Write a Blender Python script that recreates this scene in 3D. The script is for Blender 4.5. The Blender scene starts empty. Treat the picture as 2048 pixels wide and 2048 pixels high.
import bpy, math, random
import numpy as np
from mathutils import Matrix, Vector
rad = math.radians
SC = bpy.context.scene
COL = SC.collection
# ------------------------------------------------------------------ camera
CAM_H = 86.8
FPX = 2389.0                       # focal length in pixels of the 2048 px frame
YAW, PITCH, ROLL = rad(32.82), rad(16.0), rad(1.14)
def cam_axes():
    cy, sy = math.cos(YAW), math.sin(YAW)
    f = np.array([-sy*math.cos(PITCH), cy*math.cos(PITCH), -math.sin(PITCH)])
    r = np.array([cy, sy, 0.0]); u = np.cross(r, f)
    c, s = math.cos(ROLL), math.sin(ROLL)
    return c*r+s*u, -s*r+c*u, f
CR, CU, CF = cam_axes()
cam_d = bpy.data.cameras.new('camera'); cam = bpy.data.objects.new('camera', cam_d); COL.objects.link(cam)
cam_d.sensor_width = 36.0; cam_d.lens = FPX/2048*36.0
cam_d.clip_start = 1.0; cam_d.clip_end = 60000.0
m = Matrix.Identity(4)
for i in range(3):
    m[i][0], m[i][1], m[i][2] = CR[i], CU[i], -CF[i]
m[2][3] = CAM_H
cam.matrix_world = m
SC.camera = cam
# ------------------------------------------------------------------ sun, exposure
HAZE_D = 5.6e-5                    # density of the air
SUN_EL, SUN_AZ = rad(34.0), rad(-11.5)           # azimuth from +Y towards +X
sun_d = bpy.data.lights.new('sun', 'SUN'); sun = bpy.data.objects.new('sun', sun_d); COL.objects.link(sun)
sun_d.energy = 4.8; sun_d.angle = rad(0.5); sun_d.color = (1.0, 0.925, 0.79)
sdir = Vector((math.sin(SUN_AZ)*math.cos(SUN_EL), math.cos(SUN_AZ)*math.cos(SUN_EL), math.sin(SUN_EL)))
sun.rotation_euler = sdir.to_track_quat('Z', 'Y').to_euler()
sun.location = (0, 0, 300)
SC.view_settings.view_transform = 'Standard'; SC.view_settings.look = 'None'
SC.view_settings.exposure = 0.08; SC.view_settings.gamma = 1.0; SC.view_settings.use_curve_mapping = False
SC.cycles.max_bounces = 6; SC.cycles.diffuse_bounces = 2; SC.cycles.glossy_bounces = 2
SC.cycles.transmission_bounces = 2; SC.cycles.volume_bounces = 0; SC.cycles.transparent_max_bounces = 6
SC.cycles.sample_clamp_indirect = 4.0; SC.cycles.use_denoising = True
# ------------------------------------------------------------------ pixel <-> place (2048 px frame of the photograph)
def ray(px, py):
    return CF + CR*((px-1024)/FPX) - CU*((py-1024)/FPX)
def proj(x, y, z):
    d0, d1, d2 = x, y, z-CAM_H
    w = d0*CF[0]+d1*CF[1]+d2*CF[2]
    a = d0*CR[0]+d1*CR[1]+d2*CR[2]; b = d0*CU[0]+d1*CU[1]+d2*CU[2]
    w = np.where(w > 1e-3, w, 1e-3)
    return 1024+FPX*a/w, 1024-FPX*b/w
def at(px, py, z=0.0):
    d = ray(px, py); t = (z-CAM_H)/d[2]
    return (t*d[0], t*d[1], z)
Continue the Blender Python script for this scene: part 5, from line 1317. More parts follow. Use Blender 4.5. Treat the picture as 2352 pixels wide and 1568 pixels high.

::::::::::

Set problem:
Reproduce the full listing word for word.

Completed task:
Write a Blender Python script that recreates this scene in 3D. The script is for Blender 4.5. The Blender scene starts empty. Treat the picture as 2048 pixels wide and 2048 pixels high.
import bpy, math, random
import numpy as np
from mathutils import Matrix, Vector
rad = math.radians
SC = bpy.context.scene
COL = SC.collection
# ------------------------------------------------------------------ camera
CAM_H = 86.8
FPX = 2389.0                       # focal length in pixels of the 2048 px frame
YAW, PITCH, ROLL = rad(32.82), rad(16.0), rad(1.14)
def cam_axes():
    cy, sy = math.cos(YAW), math.sin(YAW)
    f = np.array([-sy*math.cos(PITCH), cy*math.cos(PITCH), -math.sin(PITCH)])
    r = np.array([cy, sy, 0.0]); u = np.cross(r, f)
    c, s = math.cos(ROLL), math.sin(ROLL)
    return c*r+s*u, -s*r+c*u, f
CR, CU, CF = cam_axes()
cam_d = bpy.data.cameras.new('camera'); cam = bpy.data.objects.new('camera', cam_d); COL.objects.link(cam)
cam_d.sensor_width = 36.0; cam_d.lens = FPX/2048*36.0
cam_d.clip_start = 1.0; cam_d.clip_end = 60000.0
m = Matrix.Identity(4)
for i in range(3):
    m[i][0], m[i][1], m[i][2] = CR[i], CU[i], -CF[i]
m[2][3] = CAM_H
cam.matrix_world = m
SC.camera = cam
# ------------------------------------------------------------------ sun, exposure
HAZE_D = 5.6e-5                    # density of the air
SUN_EL, SUN_AZ = rad(34.0), rad(-11.5)           # azimuth from +Y towards +X
sun_d = bpy.data.lights.new('sun', 'SUN'); sun = bpy.data.objects.new('sun', sun_d); COL.objects.link(sun)
sun_d.energy = 4.8; sun_d.angle = rad(0.5); sun_d.color = (1.0, 0.925, 0.79)
sdir = Vector((math.sin(SUN_AZ)*math.cos(SUN_EL), math.cos(SUN_AZ)*math.cos(SUN_EL), math.sin(SUN_EL)))
sun.rotation_euler = sdir.to_track_quat('Z', 'Y').to_euler()
sun.location = (0, 0, 300)
SC.view_settings.view_transform = 'Standard'; SC.view_settings.look = 'None'
SC.view_settings.exposure = 0.08; SC.view_settings.gamma = 1.0; SC.view_settings.use_curve_mapping = False
SC.cycles.max_bounces = 6; SC.cycles.diffuse_bounces = 2; SC.cycles.glossy_bounces = 2
SC.cycles.transmission_bounces = 2; SC.cycles.volume_bounces = 0; SC.cycles.transparent_max_bounces = 6
SC.cycles.sample_clamp_indirect = 4.0; SC.cycles.use_denoising = True
# ------------------------------------------------------------------ pixel <-> place (2048 px frame of the photograph)
def ray(px, py):
    return CF + CR*((px-1024)/FPX) - CU*((py-1024)/FPX)
def proj(x, y, z):
    d0, d1, d2 = x, y, z-CAM_H
    w = d0*CF[0]+d1*CF[1]+d2*CF[2]
    a = d0*CR[0]+d1*CR[1]+d2*CR[2]; b = d0*CU[0]+d1*CU[1]+d2*CU[2]
    w = np.where(w > 1e-3, w, 1e-3)
    return 1024+FPX*a/w, 1024-FPX*b/w
def at(px, py, z=0.0):
    d = ray(px, py); t = (z-CAM_H)/d[2]
    return (t*d[0], t*d[1], z)
Continue the Blender Python script for this scene: part 5, from line 1317. More parts follow. Use Blender 4.5. Treat the picture as 2352 pixels wide and 1568 pixels high.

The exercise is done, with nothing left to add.